Jakarta (ANTARA) - Direktur Pengawasan Financial Technology Otoritas Jasa Keuangan (OJK) Tris Yulianta menyatakan bahwa peer-to-peer (P2P) lending bisa dilihat dari dua sisi, yaitu sebagai alternatif investasi dan sarana peminjaman.

“Banyak masyarakat kita, beberapa pelaku menganggap industri kita P2P lending hanya sebagai sarana penyaluran untuk memperoleh pendanaan," kata dia dalam acara Halal Bihalal bersama Media di Senayan, Jakarta, Jumat (5/5).

Menurut dia, P2P lending bisa dilihat dari dua sisi, pertama sebagai alternatif investasi untuk masyarakat yang ingin memanfaatkan dananya, bisa menggunakan P2P sebagai lender. Kedua, masyarakat yang membutuhkan pembiayaan bisa mengajukan pinjaman ke P2P lending.

Saat ini, lanjutnya, ada 102 P2P yang terdiri dari 95 P2P konvensional dan 7 P2P syariah. Untuk rekening lender, terdapat 1 juta dengan lender aktif sebanyak 142 ribu.

Baca juga: OJK ingatkan masyarakat tidak bermain-main dengan fintech ilegal

Selama 5-6 tahun terakhir, penyaluran P2P mencapai Rp583 triliun dengan outstanding sebesar Rp51 triliun. Rata-rata waktu tenor peminjaman P2P cenderung jangka pendek, sekitar dua minggu sampai sebulan sehingga turn over lebih tinggi dan menciptakan repeat order.

“Jadi misalnya saya meminjam Rp500 ribu, minggu depan dilunasi, terus pinjam Rp500 ribu lagi pada bulan selanjutnya sehingga kalau kita melihat tren, penyaluran yang kita relatif sangat tinggi dengan outstanding Rp51 triliun karena memang turn over-nya sangat tinggi,” ucapnya.

Tren pergerakan P2P lending yang cukup tinggi karena memang target dari platform tersebut untuk membiayai masyarakat yang unbankable dan underserved. Mengingat sebagian orang membutuhkan pendanaan dalam waktu cepat, tetapi tidak memiliki agunan sehingga sulit meminjam ke bank yang juga memproses pemberian pinjaman cenderung cukup lama, maka P2P bisa menjadi alternatif untuk memenuhi kebutuhan masyarakat.

Di sisi lain, dia mengingatkan bahwa pihaknya tidak hendak menimbulkan persaingan antara bank dengan P2P, tetapi kolaborasi. Artinya, masyarakat yang membutuhkan pendanaan tetapi tidak terjangkau bank dapat memanfaatkan P2P dengan dana lender dari bank, sehingga cost of fund bisa lebih murah.

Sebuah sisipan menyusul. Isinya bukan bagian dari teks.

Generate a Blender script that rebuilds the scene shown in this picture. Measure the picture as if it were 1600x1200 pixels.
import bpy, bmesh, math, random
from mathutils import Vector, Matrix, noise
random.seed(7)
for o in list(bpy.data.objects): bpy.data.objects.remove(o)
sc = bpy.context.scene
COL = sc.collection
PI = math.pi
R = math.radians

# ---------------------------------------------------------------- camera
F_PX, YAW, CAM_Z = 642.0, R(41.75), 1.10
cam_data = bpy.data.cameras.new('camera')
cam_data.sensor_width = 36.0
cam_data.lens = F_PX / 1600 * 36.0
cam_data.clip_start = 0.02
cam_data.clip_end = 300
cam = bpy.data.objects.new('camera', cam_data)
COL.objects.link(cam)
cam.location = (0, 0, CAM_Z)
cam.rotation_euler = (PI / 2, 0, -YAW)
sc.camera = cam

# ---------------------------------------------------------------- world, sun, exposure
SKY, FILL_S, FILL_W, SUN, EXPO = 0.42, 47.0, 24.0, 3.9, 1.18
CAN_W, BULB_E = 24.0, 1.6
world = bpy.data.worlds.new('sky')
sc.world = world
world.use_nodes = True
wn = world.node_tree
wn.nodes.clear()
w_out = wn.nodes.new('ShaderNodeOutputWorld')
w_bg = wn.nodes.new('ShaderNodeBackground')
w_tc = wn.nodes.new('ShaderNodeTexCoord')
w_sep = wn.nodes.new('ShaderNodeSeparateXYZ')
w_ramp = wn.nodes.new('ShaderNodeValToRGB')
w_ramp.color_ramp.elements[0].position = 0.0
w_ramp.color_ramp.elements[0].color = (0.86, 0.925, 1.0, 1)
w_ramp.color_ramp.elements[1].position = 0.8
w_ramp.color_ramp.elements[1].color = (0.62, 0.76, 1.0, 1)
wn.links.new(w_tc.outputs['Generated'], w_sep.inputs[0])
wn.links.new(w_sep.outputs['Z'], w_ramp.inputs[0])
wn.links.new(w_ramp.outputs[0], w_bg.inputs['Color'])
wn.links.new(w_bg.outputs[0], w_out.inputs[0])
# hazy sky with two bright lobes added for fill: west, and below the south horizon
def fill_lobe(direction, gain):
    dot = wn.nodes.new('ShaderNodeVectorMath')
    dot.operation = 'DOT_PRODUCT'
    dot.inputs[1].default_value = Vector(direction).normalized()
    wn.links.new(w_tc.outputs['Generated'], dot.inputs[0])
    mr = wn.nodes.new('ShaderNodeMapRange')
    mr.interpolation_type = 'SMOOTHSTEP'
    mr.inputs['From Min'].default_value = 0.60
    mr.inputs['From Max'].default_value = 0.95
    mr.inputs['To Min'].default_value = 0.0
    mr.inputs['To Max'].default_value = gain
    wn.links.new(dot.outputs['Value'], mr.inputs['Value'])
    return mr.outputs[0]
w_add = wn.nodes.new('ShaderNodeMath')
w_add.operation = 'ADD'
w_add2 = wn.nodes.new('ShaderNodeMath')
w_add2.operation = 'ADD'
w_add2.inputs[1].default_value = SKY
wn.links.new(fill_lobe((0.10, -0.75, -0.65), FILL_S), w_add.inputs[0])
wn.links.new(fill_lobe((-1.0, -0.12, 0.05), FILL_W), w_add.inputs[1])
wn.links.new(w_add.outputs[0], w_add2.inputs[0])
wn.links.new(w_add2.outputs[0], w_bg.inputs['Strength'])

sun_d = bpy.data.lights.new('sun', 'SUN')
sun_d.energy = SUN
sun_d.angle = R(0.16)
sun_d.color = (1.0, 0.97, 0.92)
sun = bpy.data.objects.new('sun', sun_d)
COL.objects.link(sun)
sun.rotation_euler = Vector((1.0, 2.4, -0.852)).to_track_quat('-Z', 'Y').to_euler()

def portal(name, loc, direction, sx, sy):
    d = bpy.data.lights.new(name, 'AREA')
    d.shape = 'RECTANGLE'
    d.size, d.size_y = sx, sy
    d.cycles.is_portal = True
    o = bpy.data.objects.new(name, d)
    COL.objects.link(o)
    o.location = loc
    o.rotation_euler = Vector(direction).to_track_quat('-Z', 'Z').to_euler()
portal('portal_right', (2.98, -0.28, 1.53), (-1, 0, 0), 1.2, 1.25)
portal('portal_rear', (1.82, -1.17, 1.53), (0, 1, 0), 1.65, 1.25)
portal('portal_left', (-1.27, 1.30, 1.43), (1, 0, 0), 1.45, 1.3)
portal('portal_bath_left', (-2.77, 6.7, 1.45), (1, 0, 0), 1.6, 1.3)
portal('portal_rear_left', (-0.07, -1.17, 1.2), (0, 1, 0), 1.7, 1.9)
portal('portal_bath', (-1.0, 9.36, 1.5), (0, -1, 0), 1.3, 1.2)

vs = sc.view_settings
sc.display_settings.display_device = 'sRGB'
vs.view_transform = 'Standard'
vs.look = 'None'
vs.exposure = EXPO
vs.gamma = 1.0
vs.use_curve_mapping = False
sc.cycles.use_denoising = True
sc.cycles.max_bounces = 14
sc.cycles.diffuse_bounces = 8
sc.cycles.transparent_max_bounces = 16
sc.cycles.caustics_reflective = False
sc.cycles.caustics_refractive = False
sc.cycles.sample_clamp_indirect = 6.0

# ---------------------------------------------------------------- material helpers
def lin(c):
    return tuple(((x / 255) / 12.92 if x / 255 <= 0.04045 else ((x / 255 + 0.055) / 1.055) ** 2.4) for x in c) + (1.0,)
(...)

Pihaknya telah melakukan kerja sama, antara lain dengan pemerintah daerah di Lombok Nusa Tenggara Barat (NTB) yang menyediakan 5 ribu usaha mikro kecil menengah (UMKM) dan pemerintah daerah Palangkaraya di Kalimantan Tengah dengan 2 ribu UMKM.

“Target kami memang meningkatkan UMKM,” ujar Tris.

Baca juga: Teknologi digital dipercaya dapat mengatasi berbagai persoalan ekonomi

Hingga kini, total pemakai jasa P2P sebanyak 109-110 juta pengguna dengan rekening aktif sebesar 17 juta pengguna. Dengan perbaikan tata kelola seperti pemanfaatan Identitas Kependudukan Digital (IKD) dari Direktorat Jenderal Kependudukan dan Pencatatan Sipil (Dukcapil), ketimpangan antara total pengguna dan rekening aktif berupaya untuk diatasi.

“Ada satu hal yang mungkin menjadi perbaikan kita khususnya penyelenggara. Misalnya, saya pinjam dapat nomor rekening 123 dan kemudian bisa melunasi pinjaman, lalu dua bulan berikutnya saya pinjam lagi, tetapi memakai rekening bukan yang lama, tapi rekening 124. Jadi, itu yang kami (ingin) memperbaiki tata kelola, apalagi dengan adanya ID digital dari Dukcapil itu akan bisa lebih membantu,” ungkap dia.